You see, California (in its malevolent and infinite wisdom) shifted in 2012 to a “top two” primary format, in which all candidates compete against one another in a first round, and then the two highest finishers face off in November. And it just so happens that, currently, the top two candidates in the polling are Republican political commentator Steve Hilton and . . . Republican Chad Bianco, sheriff of Riverside County. The primary is in June, and, in theory, we could be headed for a GOP vs. GOP race in November.
Why? Not because California has gotten any redder in the age of Trump — Hilton has 16 percent of the vote and Bianco 14 percent — but because eight other Democrats are splitting the much larger Democratic vote among themselves.
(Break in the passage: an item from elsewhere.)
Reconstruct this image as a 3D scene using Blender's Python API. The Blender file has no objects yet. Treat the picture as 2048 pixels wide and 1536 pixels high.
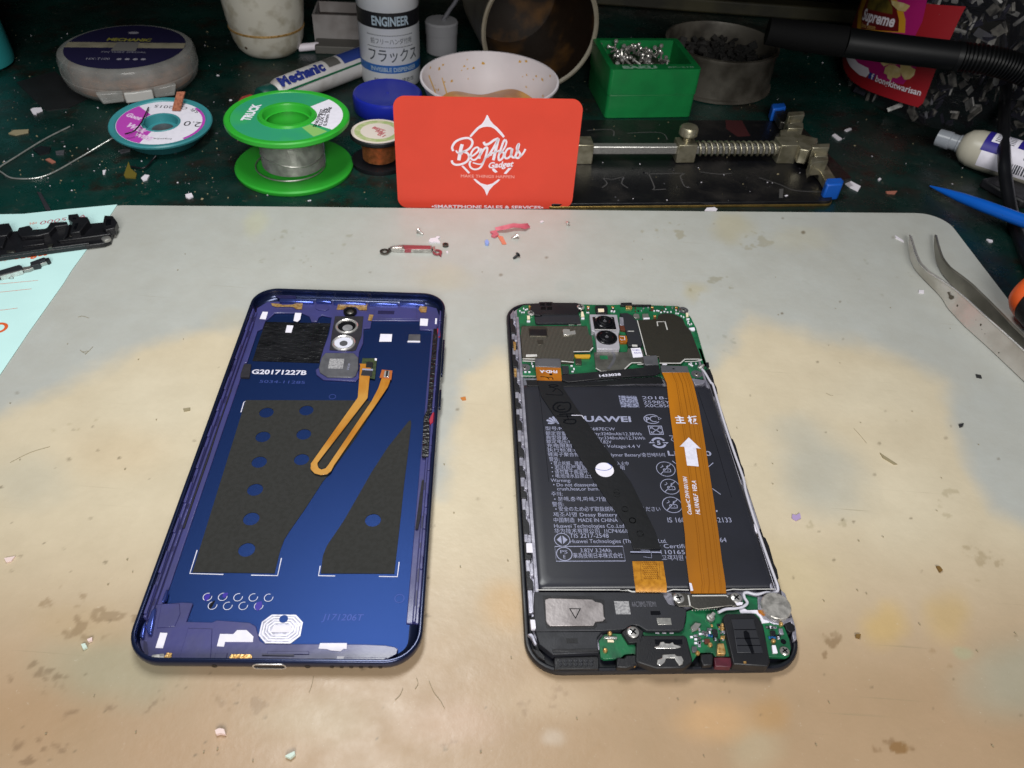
import bpy, bmesh, math, random
import numpy as np
from math import sin, cos, pi, radians, atan2, hypot, sqrt
from mathutils import Vector, Matrix
random.seed(7); rng = np.random.default_rng(7)
S = 0.001                      # everything below is measured in millimetres
SC = bpy.context.scene
COL = SC.collection

# ---------------------------------------------------------------- camera
F_PX, PITCH, ROLL, CAM_H = 1555.0, radians(43.6), radians(4.3), 195.0
_fw = Vector((0, cos(PITCH), -sin(PITCH))); _up = Vector((0, sin(PITCH), cos(PITCH))); _rt = Vector((1, 0, 0))
RT = _rt * cos(ROLL) + _up * sin(ROLL); UP = _up * cos(ROLL) - _rt * sin(ROLL); FW = _fw
CAMP = Vector((0, 0, CAM_H))
cd = bpy.data.cameras.new('camera'); cam = bpy.data.objects.new('camera', cd); COL.objects.link(cam)
cam.matrix_world = Matrix(((RT.x, UP.x, -FW.x, 0), (RT.y, UP.y, -FW.y, 0), (RT.z, UP.z, -FW.z, CAM_H * S), (0, 0, 0, 1)))
cd.sensor_width = 36; cd.lens = 36 * F_PX / 2048
cd.clip_start = 0.005; cd.clip_end = 20
cd.dof.use_dof = True; cd.dof.focus_distance = 0.25; cd.dof.aperture_fstop = 40
SC.camera = cam

# ---------------------------------------------------------------- world and lamps
w = bpy.data.worlds.new('World'); SC.world = w; w.use_nodes = True
bg = w.node_tree.nodes['Background']; bg.inputs[0].default_value = (0.80, 0.86, 1.0, 1); bg.inputs[1].default_value = 0.10
def area(name, loc, target, sx, sy, power, col, spread=180):
    l = bpy.data.lights.new(name, 'AREA'); l.shape = 'RECTANGLE'; l.size = sx * S; l.size_y = sy * S
    l.energy = power; l.color = col; l.spread = radians(spread)
    o = bpy.data.objects.new(name, l); COL.objects.link(o)
    o.location = Vector(loc) * S
    d = Vector(target) - Vector(loc)
    o.rotation_euler = d.to_track_quat('-Z', 'Y').to_euler()
    return o
area('bench_lamp', (-80, 245, 400), (-50, 235, 0), 190, 90, 1.06, (0.985, 1.0, 0.985))
area('room_lamp', (90, -450, 470), (0, 300, 0), 360, 300, 2.0, (1.0, 0.985, 0.955), 110)
SC.view_settings.view_transform = 'Standard'; SC.view_settings.look = 'None'
SC.view_settings.exposure = 0; SC.view_settings.gamma = 1
SC.cycles.use_denoising = True; SC.cycles.max_bounces = 8; SC.cycles.caustics_reflective = False; SC.cycles.caustics_refractive = False
SC.cycles.sample_clamp_indirect = 4

# ---------------------------------------------------------------- measuring helpers
def ray(px, py): return (RT * ((px - 1024) / F_PX) - UP * ((py - 768) / F_PX) + FW)
def W(px, py, z=0.0):
    d = ray(px, py); return CAMP + d * ((z - CAM_H) / d.z)
def V(px, py, Y):
    d = ray(px, py); return CAMP + d * (Y / d.y)
ZF = dict(A=(0,0,3.656), B=(420,0,3.656), C=(780,0,3.491), D=(1160,0,3.4907), E=(1600,0,3.491), F=(0,400,4.2667),
    G=(720,420,4.2667), H=(1760,340,3.4896), I=(460,560,4.4522), J=(360,760,3.6574), K=(240,1140,6.4), L=(540,1140,6.0235),
    M=(1000,590,7.3125), N=(1200,590,7.3125), O=(1060,760,6.4), Q=(1260,760,6.4), R=(1020,980,6.982), X=(1240,980,6.4),
    T=(1030,1160,6.6065), U=(1300,1160,6.6065), C2=(880,220,7.314), B2=(600,0,6.4), E2=(1680,0,6.982), R2=(780,600,3.84),
    A2=(220,200,9.309), D2=(1180,50,7.682), Q2=(1280,820,5.12), Z=(0,0,1))
def zf(k, pts):
    ox, oy, s = ZF[k]; return [(ox + x / s, oy + y / s) for x, y in pts]
class Plane:
    def __init__(s, o, ex, ey):
        s.o = Vector(o); s.ex = Vector(ex).normalized(); s.ey = Vector(ey).normalized(); s.n = s.ex.cross(s.ey).normalized()
    def uv(s, px, py):
        d = ray(px, py); t = (s.o - CAMP).dot(s.n) / d.dot(s.n); q = CAMP + d * t - s.o
        return (q.dot(s.ex), q.dot(s.ey))
    def P(s, k, pts): return [s.uv(x, y) for x, y in zf(k, pts)]
    def to(s, u, v, d=0.0): return s.o + s.ex * u + s.ey * v + s.n * d
    def up(s, dz): return Plane(s.o + s.n * dz, s.ex, s.ey)
def zplane(z, ang=0.0, ox=0, oy=0): return Plane((ox, oy, z), (cos(ang), sin(ang), 0), (-sin(ang), cos(ang), 0))

# ---------------------------------------------------------------- materials
def lin(c):
    if isinstance(c, str):
        c = [int(c[i:i+2], 16) / 255 for i in (0, 2, 4)]
    return tuple(((x / 12.92) if x <= 0.04045 else ((x + 0.055) / 1.055) ** 2.4) for x in c[:3]) + (1,)
MATS = {}
def mat(name, col, r=0.5, m=0.0, alt=None, var=0.0, vs=300, bump=0.0, bs=900, coat=0, spec=0.5, trans=0, alpha=1.0, lo=0.42, hi=0.62, rv=0.0, aniso=None, ior=1.5, sss=0):
    if name in MATS: return MATS[name]
    M_ = bpy.data.materials.new(name); M_.use_nodes = True; nt = M_.node_tree; b = nt.nodes['Principled BSDF']
    c = lin(col); b.inputs['Base Color'].default_value = c
    b.inputs['Roughness'].default_value = r; b.inputs['Metallic'].default_value = m
    b.inputs['Coat Weight'].default_value = coat; b.inputs['Coat Roughness'].default_value = 0.12
    b.inputs['Specular IOR Level'].default_value = spec; b.inputs['Transmission Weight'].default_value = trans
    b.inputs['Alpha'].default_value = alpha; b.inputs['IOR'].default_value = ior
    if sss:
        b.inputs['Subsurface Weight'].default_value = sss; b.inputs['Subsurface Scale'].default_value = 0.002
    tc = nt.nodes.new('ShaderNodeTexCoord')
    src = tc.outputs['Object']
    if aniso:
        mp = nt.nodes.new('ShaderNodeMapping'); mp.inputs['Scale'].default_value = aniso; nt.links.new(src, mp.inputs[0]); src = mp.outputs[0]
    def noise(sc, det=4):
        n = nt.nodes.new('ShaderNodeTexNoise'); n.inputs['Scale'].default_value = sc; n.inputs['Detail'].default_value = det
        nt.links.new(src, n.inputs['Vector']); return n
    if alt is not None or var:
        n = noise(vs); mr = nt.nodes.new('ShaderNodeMapRange'); mr.inputs[1].default_value = lo; mr.inputs[2].default_value = hi
        nt.links.new(n.outputs[0], mr.inputs[0])
        mx = nt.nodes.new('ShaderNodeMix'); mx.data_type = 'RGBA'
        a2 = lin(alt) if alt is not None else tuple(x * (1 - var) for x in c[:3]) + (1,)
        mx.inputs[6].default_value = c; mx.inputs[7].default_value = a2
        nt.links.new(mr.outputs[0], mx.inputs[0]); nt.links.new(mx.outputs[2], b.inputs['Base Color'])
        if rv:
            ma = nt.nodes.new('ShaderNodeMath'); ma.operation = 'MULTIPLY_ADD'; ma.inputs[1].default_value = rv; ma.inputs[2].default_value = r
            nt.links.new(mr.outputs[0], ma.inputs[0]); nt.links.new(ma.outputs[0], b.inputs['Roughness'])
    if bump:
        n = noise(bs, 3); bp = nt.nodes.new('ShaderNodeBump'); bp.inputs['Strength'].default_value = min(1, bump); bp.inputs['Distance'].default_value = 0.0004
        nt.links.new(n.outputs[0], bp.inputs['Height']); nt.links.new(bp.outputs[0], b.inputs['Normal'])
    MATS[name] = M_; return M_

mat('black_plastic', '15151a', 0.42, var=0.3, vs=200, bump=0.15, bs=2500, rv=0.12)
mat('dark_grey_plastic', '26272d', 0.45, var=0.2, vs=260, bump=0.12, bs=2500, rv=0.1)
mat('black_gloss', '0c0d12', 0.22, var=0.3)
mat('white_print', 'e4e2f2', 0.5, var=0.12, vs=900)
mat('grey_print', '9fa2bd', 0.55, var=0.15, vs=1500)
mat('white_sticker', 'f0ecf8', 0.6, var=0.05, vs=400)
mat('steel', 'bdbbb6', 0.3, .8, var=0.25, vs=500, bump=0.1, bs=1500, rv=0.15)
mat('bright_steel', 'e6e3df', 0.2, .75, var=0.2, vs=700, rv=0.2)
mat('dull_steel', '77746e', 0.38, 1, alt='5d5a55', vs=260, bump=0.1, bs=1800, rv=0.12)
mat('edge_glint', 'e6e4e0', 0.45, 0.35, var=.15, vs=900)  # pale, half-diffuse paint for lamp glints on metal edges
mat('gold', 'e6bd7c', 0.3, .6, alt='b98a48', vs=900, bump=0.3, bs=1500)
mat('pcb_green', '1a6c43', 0.36, alt='105234', vs=180, bump=0.1, bs=1200, coat=0.2, rv=0.1)
mat('kapton', 'b06a12', 0.3, alt='94540c', vs=120, coat=0.35, rv=0.1, bump=0.06, bs=600)
mat('kapton_line', '6b3d0a', 0.35)
mat('red_plastic', 'a8243c', 0.45)

# ---------------------------------------------------------------- mesh helpers
ORG = {}
def ccw(p):
    a = sum(p[i-1][0] * p[i][1] - p[i][0] * p[i-1][1] for i in range(len(p)))
    return p if a > 0 else p[::-1]
def rrect(cx, cy, w_, h_, r, ang=0.0, n=8):
    out = []
    for (sx, sy, a0) in ((1, 1, 0), (-1, 1, 90), (-1, -1, 180), (1, -1, 270)):
        for i in range(n + 1):
            a = radians(a0 + 90 * i / n)
            u = sx * (w_ / 2 - r) + r * cos(a); v = sy * (h_ / 2 - r) + r * sin(a)
            out.append((cx + u * cos(ang) - v * sin(ang), cy + u * sin(ang) + v * cos(ang)))
    return out
def circ(cx, cy, r, n=24, ry=None): return [(cx + r * cos(2 * pi * i / n), cy + (ry or r) * sin(2 * pi * i / n)) for i in range(n)]
def smooth(pts, n=6, closed=False):
    pts = [Vector(p) for p in pts]; out = []; L = len(pts)
    rg = range(L if closed else L - 1)
    for i in rg:
        p0 = pts[i-1] if (i > 0 or closed) else pts[i]; p1 = pts[i]; p2 = pts[(i+1) % L]; p3 = pts[(i+2) % L] if (i + 2 < L or closed) else p2
        for k in range(n):
            t = k / n
            out.append(0.5 * ((2*p1) + (p2-p0)*t + (2*p0-5*p1+4*p2-p3)*t*t + (3*p1-p0-3*p2+p3)*t**3))
    if not closed: out.append(pts[-1])
    return out
TXT = {}
def text_geo(s, bold=0.0):
    k = (s, bold)
    if k not in TXT:
        c = bpy.data.curves.new('t', 'FONT'); c.body = s; c.size = 1; c.offset = bold; c.resolution_u = 3
        o = bpy.data.objects.new('t', c); COL.objects.link(o); dg = bpy.context.evaluated_depsgraph_get(); dg.update()
        me = bpy.data.meshes.new_from_object(o.evaluated_get(dg))
        vs = [(v.co.x, v.co.y) for v in me.vertices]; fs = [tuple(p.vertices) for p in me.polygons]
        bpy.data.objects.remove(o); bpy.data.curves.remove(c); bpy.data.meshes.remove(me)
        TXT[k] = (vs, fs)
    return TXT[k]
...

The Democratic candidates are a rogue’s gallery; some of California’s least likable politicians — Katie Porter, Eric Swalwell, Tom Steyer, Xavier Becerra, the list goes on — and the most delightful thing of all is they’re all behaving like crabs in a bucket, reaching up only to desperately pull others down.
The self-destructive lack of coordination among Democrats — each of whom knows that he or she can beat a Republican in a one-on-one matchup — reached peak absurdity yesterday, when the University of Southern California canceled the only scheduled debate in the jungle primary. Why? Because of “criticism over lack of diversity.” Yes, it’s a story that could only come out of California politics: With room onstage for only the six highest-polling candidates, only white people would be given a platform to speak. (Two Republicans, four Democrats, and zero Latinos — perish the thought.)